And While We’re at It, Can I Make a Few Requests?
September 5th, 2006
By Archived Story
The first time I got in trouble I was six years old. Fourteen years later, not much has changed. Since that first time, I’ve been slapped, shaken, written up, brought into coaches’ and principals’ offices and benched from soccer games. When I was six, a relative shook me and assured me if I ever again elected to raise that finger, by itself, I’d go to hell. While some might wonder what type of first-grader gives the finger, I’m still curious about what kind of adult walks around telling small children of the afterlife they should expect.
As I see it, the parallel among all my arbitrary authority figures from Catholic school and the Federal Communications Commission remains intact, and this, in itself, is a subtle middle finger pointed at the First Amendment.
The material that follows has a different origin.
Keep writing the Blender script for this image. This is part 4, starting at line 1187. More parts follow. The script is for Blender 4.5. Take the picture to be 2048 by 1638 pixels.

If this country were truly free, and the First Amendment were actually maintained, government-sanctioned morality would remain where it belongs. Congress shall make no law abridging the freedom of speech. Yet today, government does just that.
Pick up this magazine, City Pages, The Onion. You won’t be surprised to find words that may or may not offend you. If you’re truly bothered by them, stop reading. Reading is a consensual activity. This is why our magazine is not censored. But change the medium and we enter a realm of guidelines and possible fines for swearing. Once last semester, I helped out during an all-request hour Radio K had at the Whole. We took a call from a man who said it was his birthday. But after our wish that his birthday was all it could be, once his song hit the chorus, the confident male voice moaned, “I want to fuck you.” Then the DJ turned to me and asked, “What did he just say?” The singer again proclaimed his desires to the hearing world. The DJ switched the song and started bargaining his soul against the possibility of an FCC representative having heard. In the end, nobody important heard it and the kid called back to apologize, for he had forgotten.
But what’s the big deal, where’s the difference between The Wake and Radio K? Aside from call signs and licenses to operate, which radio must obtain from the government, is there much of an artistic difference? If The Wake decided to devote an issue to exploring sadomasochism, repeating George Carlin’s seven dirty words, and portraits of Celine Dion, we might lose a few readers. But we wouldn’t be fined. We wouldn’t worry that we’d be forced to shut down. But heaven forbid Radio K plays a Modest Mouse song in which we hear “[human beings] ain’t made of nothing but water and shit.”
I’ve heard people come out in favor of government censorship, and often they say nonsense like, “But I don’t like hearing Howard Stern. I shouldn’t have to put up with that filth.” But guess what? You don’t have to hear it if you don’t like it. That’s the great thing about that remote by your side; you don’t even need to get up from the couch to change the channel. Just because some aspect of a radio or TV show upsets someone or conflicts with their uptight morality doesn’t mean government can sanction what can and can’t be said over the airwaves.
Also, I’ve heard this, “What about the children? Think of the children!” What about the children? I turn the question around: What about the parents? It’s their kid, can’t they decide what the brat isn’t allowed to see? Isn’t that what V-chips are for, to block channels? Lazy parenting is no excuse for this government intrusion. Kids going to a friend’s house? Find out what they’re watching. You’re gone at work? Find out what they’re watching, block a few channels.
I might sound like a prick, but I’m sensitive, too! A lot of stuff offends me. For instance, the sight of W’s face offends me. In my ideal world, his face would be censored. To me, that request doesn’t appear much different from the crusaders who’ve made it impossible to watch movies on network TV. Lips say one thing while the voice, now unlike the actor’s, says “flip you.” It’s an insult to our intelligence to suggest we’re duped by this. Or how about the bigoted proselytizing regarding gay marriage found on any Christian radio station? That certainly offends me. Censor that too, as long as we’re blocking out W’s face.
In our modern world of reruns, professional wrestling and No. 1 songs that sound a lot like the No.1 from the previous week, it’s rare to find truly original artistic expression. The way new sitcoms always reek of something you already saw, how most new bands spend more time on a look than a sound, it’s all the same sin against art. Outlawing certain words because they offend some people doesn’t help. If you don’t like it, if you don’t want your kids to see it, change the channel. Turn it off. It’s nicer outside anyway. Just don’t come into my house and tell me what words I can and can’t hear.
My mom is your typical middle-age mother of three. She goes to church, belongs to a sewing club, and shows her sons Norwegian recipes. But because of her, I’ll always know when I’m too damn old to eat with my elbows on the table, when the Hummer-driving soccer moms are bitches, and when to shut the fuck up instead of criticizing her driving. She’d probably make a good sitcom character. But her sailor mouth might be a bit too risque for network TV. Then again, there’s always HBO. But odds are it’s only a matter of time before government decides they don’t like the way people talk on that channel, either.